Chine-Afrique : les contrats léonins de Pékin sur le banc des accusés
Ouganda, Zambie, Kenya… Les prêts octroyés par des banques chinoises aux pays du continent sont de plus en plus critiqués. Dernier en date, celui qui porte sur l’agrandissement de l’aéroport d’Entebbe.
Premiers bailleurs de fonds des infrastructures en Afrique, les banques d’État chinoises sont régulièrement critiquées pour les clauses léonines de leurs contrats de prêts, qui alourdissent la dette publique et privée de pays aux économies déjà exsangues. Cette fois, c’est un prêt de 200 millions de dollars (178 millions d’euros), conclu en 2015 par la banque chinoise Exim Bank avec gouvernement ougandais, qui place à nouveau Pékin sous le feu des projecteurs.
Selon le centre de recherche américain AidData, l’Ouganda devra verser toutes les recettes de l’aéroport d’Entebbe sur un compte détenu conjointement avec son créancier. Et, avant de pouvoir envisager toute autre dépense, elle devra rembourser en priorité le prêt consenti par la Chine.
« Ce sont des conditions plus agressives que toutes celles que nous avons vues précédemment », juge Bradley Parks, directeur exécutif d’AidData, qui estime que ce contrat « limite l’autonomie fiscale du gouvernement ougandais ».
À titre de comparaison, les analystes soulignent qu’au Bénin, un prêt chinois destiné à mettre sur pied un réseau d’approvisionnement en eau s’est accompagné d’une clause exigeant qu’une partie des recettes du réseau – et non la totalité – soit versée sur un compte conjoint.
Zambie et Kenya, même combat
Les garanties extrêmement strictes qu’imposent les créanciers chinois sont de plus en plus souvent décriées. Dans un rapport publié en mars 2021 et intitulé « How China lends » (« Comment la Chine prête de l’argent »), l’AidData, le Peterson Institute for International Economics et le Kiel Institute estiment que 75% des prêts consentis par la China Development Bank comportent des clauses adossant le remboursement soit à des biens physiques, soit à un blocage de fonds sur des comptes spéciaux, comme c’est le cas avec l’Ouganda. Par ailleurs, 81% des prêts accordés par Exim Bank excluent toute possibilité de restructuration.
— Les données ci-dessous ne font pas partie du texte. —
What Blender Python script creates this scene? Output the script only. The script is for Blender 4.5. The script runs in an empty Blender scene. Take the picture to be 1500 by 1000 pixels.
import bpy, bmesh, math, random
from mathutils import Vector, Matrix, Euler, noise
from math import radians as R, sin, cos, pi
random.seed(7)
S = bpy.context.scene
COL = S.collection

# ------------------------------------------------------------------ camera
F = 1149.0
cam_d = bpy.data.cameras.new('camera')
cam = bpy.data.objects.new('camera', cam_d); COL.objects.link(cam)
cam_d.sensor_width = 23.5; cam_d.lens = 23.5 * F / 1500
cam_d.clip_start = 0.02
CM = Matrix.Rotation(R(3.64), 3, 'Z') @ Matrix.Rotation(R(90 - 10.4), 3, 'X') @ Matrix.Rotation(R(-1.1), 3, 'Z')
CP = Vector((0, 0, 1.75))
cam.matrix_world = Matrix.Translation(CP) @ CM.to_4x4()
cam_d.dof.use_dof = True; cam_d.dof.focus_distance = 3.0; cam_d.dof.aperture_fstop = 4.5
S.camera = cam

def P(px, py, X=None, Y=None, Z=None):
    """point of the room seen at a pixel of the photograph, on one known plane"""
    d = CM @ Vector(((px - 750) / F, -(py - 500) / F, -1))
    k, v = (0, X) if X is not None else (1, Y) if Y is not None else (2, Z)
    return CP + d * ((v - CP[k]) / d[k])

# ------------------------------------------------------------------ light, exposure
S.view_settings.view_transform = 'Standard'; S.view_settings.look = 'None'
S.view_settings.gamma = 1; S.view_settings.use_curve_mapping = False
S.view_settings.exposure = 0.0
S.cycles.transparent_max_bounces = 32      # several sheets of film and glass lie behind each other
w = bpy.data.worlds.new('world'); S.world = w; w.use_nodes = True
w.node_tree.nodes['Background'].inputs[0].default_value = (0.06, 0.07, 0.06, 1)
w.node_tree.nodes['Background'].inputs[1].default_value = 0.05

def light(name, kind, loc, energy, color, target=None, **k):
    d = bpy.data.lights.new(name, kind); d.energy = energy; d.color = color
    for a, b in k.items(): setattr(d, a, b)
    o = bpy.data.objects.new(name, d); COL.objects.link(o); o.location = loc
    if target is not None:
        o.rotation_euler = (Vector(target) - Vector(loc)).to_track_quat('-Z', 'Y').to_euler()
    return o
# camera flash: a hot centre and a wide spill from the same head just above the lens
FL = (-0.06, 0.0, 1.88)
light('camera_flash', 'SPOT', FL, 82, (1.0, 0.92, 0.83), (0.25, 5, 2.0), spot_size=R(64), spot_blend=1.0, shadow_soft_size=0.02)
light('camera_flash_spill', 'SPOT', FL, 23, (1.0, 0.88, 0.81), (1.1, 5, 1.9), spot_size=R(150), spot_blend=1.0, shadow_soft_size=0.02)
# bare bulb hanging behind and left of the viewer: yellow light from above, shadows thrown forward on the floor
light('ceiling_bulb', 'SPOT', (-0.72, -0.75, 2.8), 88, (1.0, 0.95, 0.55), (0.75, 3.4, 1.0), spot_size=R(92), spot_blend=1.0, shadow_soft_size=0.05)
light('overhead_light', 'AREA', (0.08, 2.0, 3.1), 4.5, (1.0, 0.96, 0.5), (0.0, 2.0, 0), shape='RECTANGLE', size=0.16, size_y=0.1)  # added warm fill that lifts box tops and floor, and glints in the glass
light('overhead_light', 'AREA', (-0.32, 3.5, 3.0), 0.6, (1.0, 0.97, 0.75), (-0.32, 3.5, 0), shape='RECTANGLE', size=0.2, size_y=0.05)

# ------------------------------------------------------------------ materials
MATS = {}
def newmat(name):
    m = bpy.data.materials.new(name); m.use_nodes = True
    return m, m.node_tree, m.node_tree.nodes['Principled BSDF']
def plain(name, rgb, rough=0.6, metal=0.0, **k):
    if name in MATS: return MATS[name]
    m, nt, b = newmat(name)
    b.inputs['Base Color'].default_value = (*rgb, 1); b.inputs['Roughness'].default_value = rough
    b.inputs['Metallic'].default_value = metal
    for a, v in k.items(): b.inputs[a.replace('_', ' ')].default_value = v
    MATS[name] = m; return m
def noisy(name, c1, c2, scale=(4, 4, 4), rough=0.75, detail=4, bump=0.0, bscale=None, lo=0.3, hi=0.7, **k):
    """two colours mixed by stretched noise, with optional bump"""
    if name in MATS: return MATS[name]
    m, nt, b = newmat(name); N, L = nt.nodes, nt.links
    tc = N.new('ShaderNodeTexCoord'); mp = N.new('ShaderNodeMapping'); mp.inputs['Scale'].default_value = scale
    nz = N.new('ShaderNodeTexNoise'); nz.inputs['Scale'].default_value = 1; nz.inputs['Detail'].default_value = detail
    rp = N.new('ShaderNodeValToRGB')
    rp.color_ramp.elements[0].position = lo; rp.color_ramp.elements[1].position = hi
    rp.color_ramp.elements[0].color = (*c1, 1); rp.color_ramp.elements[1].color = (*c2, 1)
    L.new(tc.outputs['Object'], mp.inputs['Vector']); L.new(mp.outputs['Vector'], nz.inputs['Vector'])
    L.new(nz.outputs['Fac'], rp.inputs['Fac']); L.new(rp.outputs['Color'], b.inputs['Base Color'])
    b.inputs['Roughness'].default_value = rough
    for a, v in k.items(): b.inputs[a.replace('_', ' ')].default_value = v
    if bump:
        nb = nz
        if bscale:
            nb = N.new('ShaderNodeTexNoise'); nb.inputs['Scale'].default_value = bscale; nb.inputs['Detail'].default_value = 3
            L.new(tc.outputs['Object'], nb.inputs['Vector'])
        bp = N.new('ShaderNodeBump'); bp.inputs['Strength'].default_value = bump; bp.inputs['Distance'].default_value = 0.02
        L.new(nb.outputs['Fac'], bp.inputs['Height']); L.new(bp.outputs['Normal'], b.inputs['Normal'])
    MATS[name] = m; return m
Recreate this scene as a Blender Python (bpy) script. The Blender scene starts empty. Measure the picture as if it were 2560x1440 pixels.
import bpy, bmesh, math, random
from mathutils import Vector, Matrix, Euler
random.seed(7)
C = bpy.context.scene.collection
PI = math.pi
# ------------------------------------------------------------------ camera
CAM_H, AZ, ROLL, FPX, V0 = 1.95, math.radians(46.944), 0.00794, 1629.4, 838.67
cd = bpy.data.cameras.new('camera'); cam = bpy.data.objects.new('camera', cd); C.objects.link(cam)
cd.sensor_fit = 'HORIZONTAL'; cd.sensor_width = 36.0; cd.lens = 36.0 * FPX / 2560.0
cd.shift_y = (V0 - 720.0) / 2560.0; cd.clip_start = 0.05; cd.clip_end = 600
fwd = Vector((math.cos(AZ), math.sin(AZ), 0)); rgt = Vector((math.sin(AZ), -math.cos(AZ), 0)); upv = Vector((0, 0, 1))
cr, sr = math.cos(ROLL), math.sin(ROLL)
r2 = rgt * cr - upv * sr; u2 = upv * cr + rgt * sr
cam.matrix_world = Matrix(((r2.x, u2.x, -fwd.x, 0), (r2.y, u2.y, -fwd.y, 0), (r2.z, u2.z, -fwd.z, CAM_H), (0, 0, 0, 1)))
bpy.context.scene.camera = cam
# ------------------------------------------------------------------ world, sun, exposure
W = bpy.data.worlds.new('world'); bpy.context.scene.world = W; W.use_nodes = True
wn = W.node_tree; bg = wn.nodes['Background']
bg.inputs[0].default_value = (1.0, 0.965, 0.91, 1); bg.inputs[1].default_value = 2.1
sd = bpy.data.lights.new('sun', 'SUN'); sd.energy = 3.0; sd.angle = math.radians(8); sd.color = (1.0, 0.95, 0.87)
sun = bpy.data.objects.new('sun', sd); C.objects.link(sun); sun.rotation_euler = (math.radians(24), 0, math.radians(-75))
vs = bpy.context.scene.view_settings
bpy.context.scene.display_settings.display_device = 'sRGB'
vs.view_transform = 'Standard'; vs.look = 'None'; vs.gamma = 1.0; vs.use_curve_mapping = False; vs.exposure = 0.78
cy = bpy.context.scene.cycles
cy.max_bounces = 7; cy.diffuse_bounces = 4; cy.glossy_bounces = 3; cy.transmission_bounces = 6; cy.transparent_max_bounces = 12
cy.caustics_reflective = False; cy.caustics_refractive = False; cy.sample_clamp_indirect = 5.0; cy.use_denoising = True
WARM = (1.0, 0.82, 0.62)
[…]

Ces clauses qualifiées, là encore, de léonines, commencent à provoquer des remous. En Zambie, la société civile s’est émue de ce type de contrats. Au Kenya, l’énorme dette contractée pour construire la voie ferrée reliant Nairobi à Mombasa a déclenché un débat musclé entre des militants locaux et le président Kenyatta, un temps soupçonné de vouloir céder le contrôle du port de Mombasa à ses créanciers chinois à titre de compensation.
Dans le cas de l’affaire ougandaise, les dispositions du contrat portant sur l’aéroport d’Entebbe vont particulièrement loin. Les clauses de remboursement portent en effet sur l’ensemble des revenus de l’aéroport, et pas uniquement sur les revenus procurés par les travaux d’agrandissement, objets du prêt.
Des failles dans le contrat
En novembre 2021, les révélations du média local Daily Monitor sur les modalités de ce prêt avaient déjà ému l’opinion ougandaise. Selon le journal, si le pays se trouvait dans l’incapacité de rembourser son emprunt, l’aéroport passerait sous le contrôle de Pékin. Une information démentie par le pouvoir ougandais et par l’ambassade de Chine à Kampala. Un mois plus tôt, devant le comité parlementaire, Matia Kasaija, le ministre des Finances, avait tout de même reconnu qu’il existait des « failles » dans le contrat et promis une intervention du gouvernement dans l’hypothèse où les revenus de l’aéroport ne suffiraient pas à rembourser l’emprunt.
Construit en 1951, l’aéroport d’Entebbe rapportait environ 68 millions de dollars de revenus annuels avant le projet d’expansion, et cet argent était utilisé pour financer les services publics. Lancés en 2016, les travaux de réparation de pistes et de construction de nouveaux hangars, dont se charge l’entreprise publique China Communications Construction Company, devraient être achevés cette année.
De leur côté, les autorités chinoises se disent conscients du problème que posent certains contrats de prêts. Elles ont d’ailleurs été apostrophées par plusieurs responsables du continent lors du Forum de coopération sino-africain (Focac) organisé à Dakar, à la fin de novembre 2021. Pékin a ainsi accepté de rejoindre le Club de Paris, dont la mission consiste à restructurer les dettes souveraines dans de bonnes conditions. Mais le pouvoir chinois souligne que sa marge de manœuvre n’est pas infinie : s’il peut, disent-il, influer sur les décisions de l’Exim Bank, qui est un établissement public, il ne peut décider à la place des dirigeants de la China Development Bank, officiellement privée.